== Dataset content ==
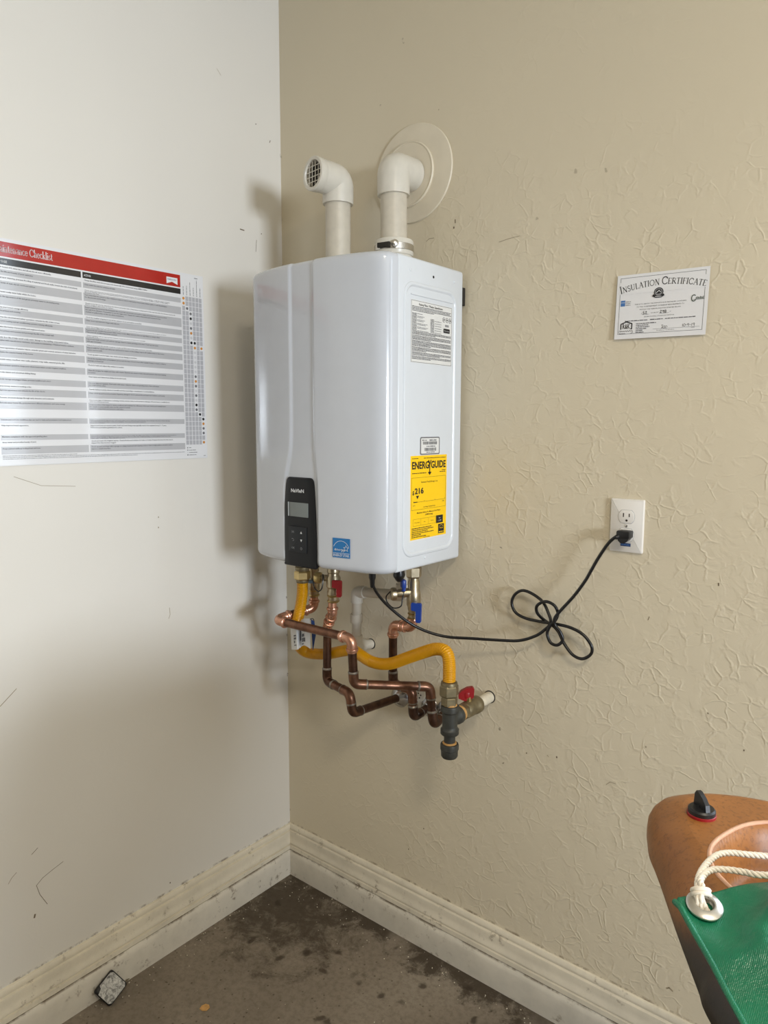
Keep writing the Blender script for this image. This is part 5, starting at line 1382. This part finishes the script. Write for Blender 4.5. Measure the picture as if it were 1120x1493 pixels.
for _, h, ins in ringspec:
    ring = []
    for i in range(len(O)):
        q = inset(i, ins)
        sx_ = (q - tip).dot(ax)
        z = KZ + h + .045 * max(0, sx_ - 1.6) ** 2 + .006 * min(1, max(0, sx_) / .3) * (1 if h > -.02 else 0)
        if h < -.1: z += max(0, .20 - sx_) * .55 * min(1, (-h - .1) / .2)     # rockered bottom at the tip
        ring.append((q.x, q.y, z))
    rings.append(ring)
mb = MB(); mb.ring_faces(rings, cap1=False); mb.build('hull', 'kayak', tky, angle=60)
rings = rings[-1:]
for k in range(1, 57):
    f = k / 56
    ring = []
    for i in range(len(O)):
        q = inset(i, .034).lerp(S[i], f * .995)
        ring.append((q.x, q.y, deck_z(q, KZ)))
    rings.append(ring)
mb = MB(); mb.ring_faces(rings, cap0=False); mb.build('deck', 'kayak_deck', tky, angle=60)
rim = []
for i in range(72):
    a_ = 2 * PI * i / 72
    ca, sa = math.cos(a_), math.sin(a_)
    rx = (abs(ca) ** 2.6 + abs(sa) ** 2.6) ** (-1 / 2.6)
    q = wc + ax * ((.1555) * rx * ca) + pn * (.1001 * rx * sa)
    rim.append((q.x, q.y, deck_z(q, KZ) - .0008))
mb = MB(); mb.tube(rim, .0024, 8, loop=True); mb.build('well_rim', 'well_rim', tky, angle=80)
dp = Vector((1.4216, -0.7194, 1.0225))
mb = MB(); mb.lathe([(.0150, -.004), (.0150, .0015), (.0135, .0025), (.010, .0025)], dp, (0, 0, 1), 24); mb.build('red_gasket', 'red_lever', tky)
mb = MB(); mb.lathe([(.0120, 0), (.0142, .002), (.0142, .006), (.0125, .0078), (.004, .0078)], dp, (0, 0, 1), 24)
kn_dir = Matrix.Rotation(-.75, 3, 'Z')
mb.prism([(-.012, 0), (.012, 0), (.010, .008), (.004, .013), (-.004, .0165), (-.008, .0165), (-.011, .012)], dp + Vector((0, 0, .007)) - kn_dir @ Vector((0, .0025, 0)), kn_dir @ Vector((1, 0, 0)), (0, 0, 1), -.005)
mb.build('drain_plug', 'black', tky, angle=30)

ttp = thing('tarp', 'green glossy tarpaulin with a metal eyelet, draped over the kayak', 'tarp', (1.9, -1.0, 1.03))
c00 = Vector((1.4650, -0.9576, 1.0720)); cTop = Vector((1.5187, -0.8944, 1.0760)); cBot = Vector((1.5242, -1.0164, 1.0380))
hole = Vector((1.4856, -0.9514, 1.0680))
e1 = (cTop - c00); e1.z = 0; e1.normalize()
e2 = (cBot - c00); e2.z = 0; e2.normalize()
import mathutils.noise as mn
NU, NV = 130, 84
LU, LV = 1.55, .62
def tarp_p(i, j):
    u, v = (i / NU) ** 1.5 * LU, (j / NV) ** 1.3 * LV
    dirU = (e1 * (1 - min(1, u * 1.1)) + Vector((ax.x, ax.y, 0)) * min(1, u * 1.1)).normalized() if u > 0 else e1
    q = c00 + e1 * min(u, .12) + (Vector((.93, -.15, 0)).normalized() * (u - .12) if u > .12 else Vector()) + e2 * v
    # height: rests on the deck, falls over the near side
    sd = (Vector((q.x, q.y)) - tip)
    perp = -sd.dot(pn); along = sd.dot(ax)
    halfw = min(.34, .055 + along * .98)
    over = max(0, perp - halfw)
    z = 1.026 + .006 * min(1, along / .3) - over * 1.6
    def rg(p, k): return (1 - abs(mn.noise(p))) ** k
    fold = .012 * mn.noise(Vector((u * 7, v * 6, 3))) + .022 * rg(Vector((u * 9 + v * 5, v * 6 - u * 3, 8)), 5) + .014 * rg(Vector((u * 15 - v * 11, v * 16 + u * 5, 5)), 7) + .003 * mn.noise(Vector((u * 46, v * 42, 1)))
    edge = min(1, min(u, v) / .05 + .12)
    far_ = (Vector((q.x, q.y)) - Vector((hole.x, hole.y))).length
    edge *= max(.05, min(1, (far_ - .016) / .035))
    lift = .040 * max(0, 1 - v / .14) ** 1.2
    cr = lift / max(edge, 1e-4)
    if over > 0: q = q - Vector((0, 0, 0))
    return Vector((q.x, q.y, z + .003 + (fold + .010) * edge + cr * edge))
_pp = [tarp_p(*ij) for ij in ((2, 2), (26, 2), (2, 24))]
HN = (_pp[1] - _pp[0]).cross(_pp[2] - _pp[0]).normalized()
HN = HN if HN.z > 0 else -HN
_near = min((tarp_p(i, j) for i in range(30) for j in range(40)), key=lambda p: (p.x - hole.x) ** 2 + (p.y - hole.y) ** 2)
hole.z = _near.z + .0010
mb = MB(); bm = mb.bm
grid = [[bm.verts.new(tarp_p(i, j)) for j in range(NV + 1)] for i in range(NU + 1)]
for i in range(NU):
    for j in range(NV):
        f4 = (grid[i][j], grid[i + 1][j], grid[i + 1][j + 1], grid[i][j + 1])
        cc = sum((v.co for v in f4), Vector()) / 4
        if (Vector((cc.x, cc.y)) - Vector((hole.x, hole.y))).length < .0062: continue
        bm.faces.new(f4)
sh = mb.build('sheet', 'tarp', ttp, angle=85)
so = sh.modifiers.new('thickness', 'SOLIDIFY'); so.thickness = .0012; so.offset = 1
# folded hem along the left edge
mb = MB(); mb.tube([tarp_p(0, j) + Vector((0, 0, .0012)) for j in range(NV + 1)], .0024, 8); mb.build('hem', 'tarp', ttp, angle=80)
mb = MB(); mb.lathe([(.0062, -.003), (.0062, .0020), (.0072, .0034), (.0090, .0036), (.0108, .0026), (.0125, .0022), (.0136, .0012), (.0136, .0)], hole + Vector((0, 0, .0012)), HN, 32)
bm2 = mb.bm; bm2.faces.ensure_lookup_table()
bmesh.ops.delete(bm2, geom=[f for f in bm2.faces if len(f.verts) > 4], context='FACES')
gm = mb.build('eyelet', 'silver', ttp, angle=40)

trp = thing('rope', 'thin white twisted cord tied through the tarp eyelet, two strands running off right', 'rope', tuple(hole))
kz = 1.046
def twisted(pts, name):
    pa = resample(crom(pts, 10), .0014)
    mb = MB()
    for k in range(3):
        strand = []
        for i, p in enumerate(pa):
            d = (pa[min(i + 1, len(pa) - 1)] - pa[max(i - 1, 0)]).normalized()
            x, y, z = basis(d)
            a_ = 2 * PI * (i * .0014 / .013 + k / 3)
            strand.append(p + (x * math.cos(a_) + y * math.sin(a_)) * .0013)
        mb.tube(strand, .00155, 7)
    return mb.build(name, 'rope', trp, angle=80)
knot = Vector((1.4787, -0.9452, 1.0790))
h1, h2 = Vector((1.4835, -0.9533, 1.0710)), Vector((1.4856, -0.9516, 1.0710))
twisted([hole + Vector((.002, .002, -.006)), h1, Vector((1.4803, -0.9521, 1.0770)), knot, Vector((1.4758, -0.9350, 1.0800)), Vector((1.4747, -0.9216, 1.0810)), Vector((1.4753, -0.9021, 1.0800)), Vector((1.4785, -0.8849, 1.0790)), Vector((1.4857, -0.8737, 1.0780)), Vector((1.4969, -0.8657, 1.0770)), Vector((1.5109, -0.8554, 1.0760)), Vector((1.5396, -0.8413, 1.0760))], 'strand')
twisted([hole + Vector((.004, .001, -.006)), h2, Vector((1.4827, -0.9520, 1.0780)), knot + Vector((.004, 0, .002)), Vector((1.4784, -0.9390, 1.0820)), Vector((1.4779, -0.9237, 1.0810)), Vector((1.4812, -0.9120, 1.0800)), Vector((1.4899, -0.9048, 1.0800)), Vector((1.5020, -0.9010, 1.0810)), Vector((1.5121, -0.9013, 1.0830)), Vector((1.5256, -0.8939, 1.0840)), Vector((1.5463, -0.8887, 1.0860))], 'strand')
mb = MB()
for k in range(2):
    o_ = knot + Vector((.002, 0, 0)) + (Vector(h1) - knot).normalized() * (.0032 * k)
    x, y, z = basis((Vector(h1) - knot).normalized())
    mb.tube([o_ + x * (.0062 * math.cos(2 * PI * i / 24)) + y * (.0050 * math.sin(2 * PI * i / 24)) for i in range(24)], .0019, 8, loop=True)
mb.build('knot', 'rope', trp, angle=80)

# ================================================================== small things on the floor
tbk = thing('adapter_block', 'small black block with a worn silver label, leaning against the curb on the floor', 'block', (.045, -.665, 0))
bc = Vector((.0450, -.6600, .0365))
nz = Vector((.78, -.30, .55)).normalized()
upv = (Vector((0, 0, 1)) - nz * nz.z).normalized(); rv = upv.cross(nz)
ang = math.radians(-53)
r2 = rv * math.cos(ang) + upv * math.sin(ang); u2 = nz.cross(r2)
rotm = Matrix((r2, u2, nz)).transposed()
mb = MB(); mb.box(bc - nz * .010, (.056, .060, .020), rotm, .006, 3); mb.build('case', 'black', tbk)
mb = MB(); poly = rrect(-.0235, -.0295, .0235, .0295, .006, 4)
poly = [p for p in poly if not (p[0] < -.012 and p[1] < -.016)]
i_ = next(i for i, p in enumerate(poly) if p[0] < -.02)
mb.prism([(.0195, -.0275), (.0255, -.0215), (.0255, .0215), (.0195, .0275), (-.0195, .0275), (-.0255, .0215), (-.0255, -.012), (-.019, -.015), (-.016, -.022), (-.014, -.0275)], bc, r2, u2, .0009)
mb.build('label', 'worn_label', tbk)['label'] = 'worn silver label'

fk = MB(); fq = Vector((0.2453, -0.5247, 0.0000))
fk.prism([(-.012, -.006), (-.002, -.010), (.008, -.008), (.012, .002), (.006, .010), (-.004, .011), (-.011, .004)], (fq.x, fq.y, .0008), (.9, .43, .05), (-.43, .9, .03), .0012)
tag(fk.build('paint_flake', 'sealant'), 'small tan flake lying on the concrete floor near the front', 'debris')
lf = MB(); lq = Vector((0.0149, -0.6070, 0.0000))
lf.prism([(-.011, -.004), (0, -.007), (.010, -.003), (.013, .002), (.004, .006), (-.006, .005)], (lq.x + .004, lq.y, .006), (.4, .8, .45), (.8, -.4, .3), .001)
tag(lf.build('dead_leaf', 'old_brass'), 'dry brown leaf scrap on the floor beside the black block', 'leaf')
rg = random.Random(11)
gm_ = MB()
for k in range(170):
    if rg.random() < .45: x, y = rg.uniform(.02, 1.2), -.02 - abs(rg.gauss(0, .035))
    elif rg.random() < .5: x, y = .02 + abs(rg.gauss(0, .03)), -rg.uniform(.02, .7)
    else: x, y = rg.uniform(.02, .9), -rg.uniform(.02, .9)
    s_ = rg.uniform(.0007, .0021)
    gm_.box((x, y, s_ * .4), (s_ * rg.uniform(.6, 1.8), s_, s_ * .8), Matrix.Rotation(rg.uniform(0, 3), 3, 'Z'))
g_o = gm_.build('floor_grit', 'white_pipe', flat=True)
tag(g_o, 'fine pale grit scattered over the concrete floor and along the curb', 'grit'); g_o['kind'] = 'stuff'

== Job ==
Repeat only the lines between the start of the data and the line with "mb.build('drain_plug', 'black', tky, angle=30)", including those two lines, and skip the pictures.

== Exercise response ==
Keep writing the Blender script for this image. This is part 5, starting at line 1382. This part finishes the script. Write for Blender 4.5. Measure the picture as if it were 1120x1493 pixels.
for _, h, ins in ringspec:
    ring = []
    for i in range(len(O)):
        q = inset(i, ins)
        sx_ = (q - tip).dot(ax)
        z = KZ + h + .045 * max(0, sx_ - 1.6) ** 2 + .006 * min(1, max(0, sx_) / .3) * (1 if h > -.02 else 0)
        if h < -.1: z += max(0, .20 - sx_) * .55 * min(1, (-h - .1) / .2)     # rockered bottom at the tip
        ring.append((q.x, q.y, z))
    rings.append(ring)
mb = MB(); mb.ring_faces(rings, cap1=False); mb.build('hull', 'kayak', tky, angle=60)
rings = rings[-1:]
for k in range(1, 57):
    f = k / 56
    ring = []
    for i in range(len(O)):
        q = inset(i, .034).lerp(S[i], f * .995)
        ring.append((q.x, q.y, deck_z(q, KZ)))
    rings.append(ring)
mb = MB(); mb.ring_faces(rings, cap0=False); mb.build('deck', 'kayak_deck', tky, angle=60)
rim = []
for i in range(72):
    a_ = 2 * PI * i / 72
    ca, sa = math.cos(a_), math.sin(a_)
    rx = (abs(ca) ** 2.6 + abs(sa) ** 2.6) ** (-1 / 2.6)
    q = wc + ax * ((.1555) * rx * ca) + pn * (.1001 * rx * sa)
    rim.append((q.x, q.y, deck_z(q, KZ) - .0008))
mb = MB(); mb.tube(rim, .0024, 8, loop=True); mb.build('well_rim', 'well_rim', tky, angle=80)
dp = Vector((1.4216, -0.7194, 1.0225))
mb = MB(); mb.lathe([(.0150, -.004), (.0150, .0015), (.0135, .0025), (.010, .0025)], dp, (0, 0, 1), 24); mb.build('red_gasket', 'red_lever', tky)
mb = MB(); mb.lathe([(.0120, 0), (.0142, .002), (.0142, .006), (.0125, .0078), (.004, .0078)], dp, (0, 0, 1), 24)
kn_dir = Matrix.Rotation(-.75, 3, 'Z')
mb.prism([(-.012, 0), (.012, 0), (.010, .008), (.004, .013), (-.004, .0165), (-.008, .0165), (-.011, .012)], dp + Vector((0, 0, .007)) - kn_dir @ Vector((0, .0025, 0)), kn_dir @ Vector((1, 0, 0)), (0, 0, 1), -.005)
mb.build('drain_plug', 'black', tky, angle=30)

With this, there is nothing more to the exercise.